Телесность, ощутимость, бытологическая близость наших образов говорит о реалистическом фундаменте имажинистской поэзии. Опускание же якорей мысли в глубочайшие пропасти человеческого планетного духа — о ее мистицизме.

С одной стороны слышатся упреки в нарочитой грубости и непоэтичности нашей поэзии, с другой — в мистической отвлеченности.

Мы радостно принимаем упреки обеих сторон, видя в них верный залог того, что стрелки нашего творческого компаса правильно показывают Север и Юг.

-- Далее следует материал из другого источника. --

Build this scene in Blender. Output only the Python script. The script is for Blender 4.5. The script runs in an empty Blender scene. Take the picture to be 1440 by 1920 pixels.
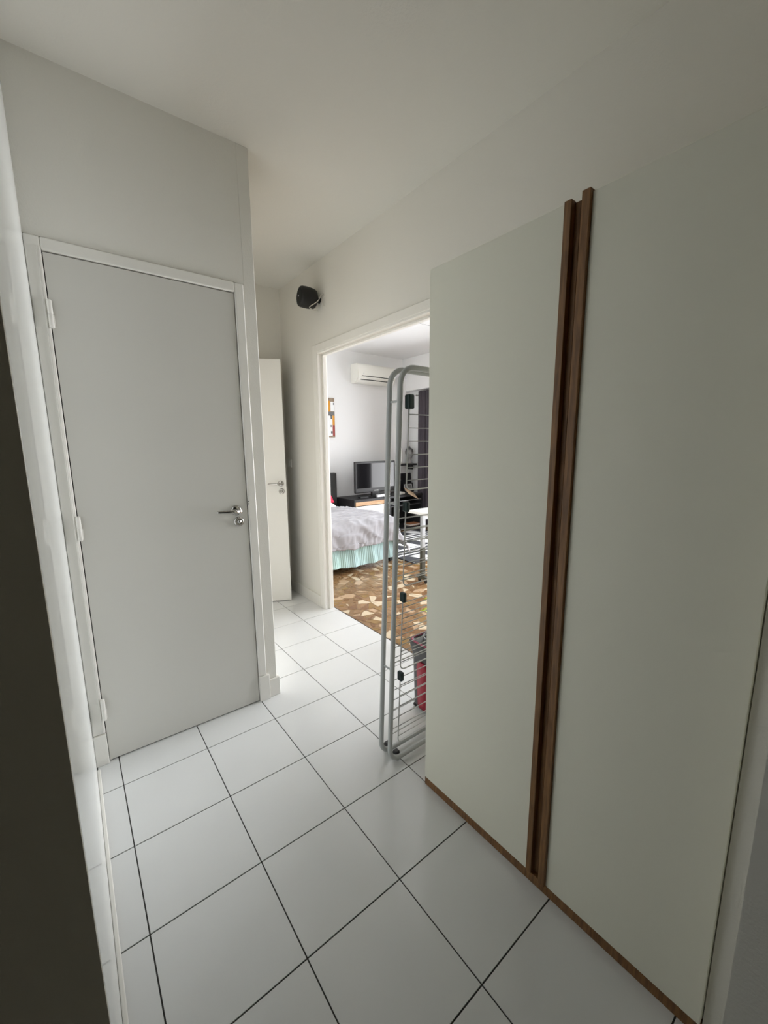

Потому что: мистика только в том случае имеет оправдание, если корабль нашего глаза не совершает бесконечное и безнадежное плавание в сплошных молочных туманностях. Твердые береговые контуры конечной определенности — вот та надежда, которая заставила обрубить канаты и распустить паруса творческой мысли.

С другой стороны, погружение, прорывание земляных пластов реализма обещает на известной глубине серебряные струи мистического начала.

Мы совершаем оба пути, нимало не сомневаясь в их правильности. Ибо в конечном счете всякий мистицизм (если это не чистейшее шарлатанство) — реален и всякий реализм (если это не пошлейший натурализм) — мистичен.

Анатолий Мариенгоф

Май 1920 г.

Буян-остров.

Имажинизм. М., 1920.

2 x 2 = 5

…Слово в руках науки, которая есть сгущение мысли, является понятием. Слово в руках искусства, которое есть расточение подсознательного, является образом. Поэтому философ может сказать: красные чернила, но для поэта здесь непоборимая коллизия.

Искусство, несмотря на его жизнерадостность, несомненно, имеет общее с болью. Только страданиям присущ элемент ритмичности. Соловей поет аритмично, нет ритма в грозе, нет ритма в движениях теленка, задравшего хвост по весеннему двору. Но ритмично стонет подстреленный заяц и ритмично идет дождь. Искусство сильное и бодрое должно уничтожить не только метр, но и ритм.

Индивидуализированное сравнение есть образ, обобщенный образ есть символ.

В каждом слове есть метафора (голубь, голубизна; крыло, покрывать; сажать, сад), но обычно метафора зарождается из сочетания, взаимодействия слов: цепь — цепь холмов — цепь выводов; язык — языки огня. Метафора без приложения переходит в жаргон, например, наречие воров, бурлаков. Шея суши — мыс — это метафорично, но в разговоре бурлаков или в стихах символистов обычно говорится только шея, что является уже не метафорой, не образом, а иносказанием или символом.

Для символиста образ (или символ) — способ мышления; для футуриста — средство усилить зрительность впечатления. Для имажиниста — самоцель. Здесь основное расхождение между Есениным и Мариенгофом. Есенин, признавая самоцельность образа, в то же время признает и его утилитарную сторону — выразительность. Для Мариенгофа, Эрдмана, Шершеневича — выразительность есть случайность.

Для символизма электрический счетчик — диссонанс с вечно прекрасным женственным, для футуризма — реальность, факт внеполый, для имажинизма — новая икона, на которой Есенин чертит лик электрического мужского христианства, а Мариенгоф и Эрдман — свои лица.

Поэзия есть выявление абсолюта не декоративным, а познавательным методом. («Звуки строющихся небоскребов — гулкое эхо мира, шагающего наугад» — В. Шершеневич.) Футуризм есть не поэзия, потому что он сочетания не слов, а звуков. Футуризм внес то, чего так боялся символизм: замену содержания сюжетностью. Игнорируя историю развития образа, футуристы сочетали звуки и понятия, и таким образом те противодействовали материализации слов.

Страх перед тем, что перегрузка образами и образный политематизм приведут к каталогу образов, есть обратная сторона медали: натурализм и философичность приводят к каталогу мнений и мыслей.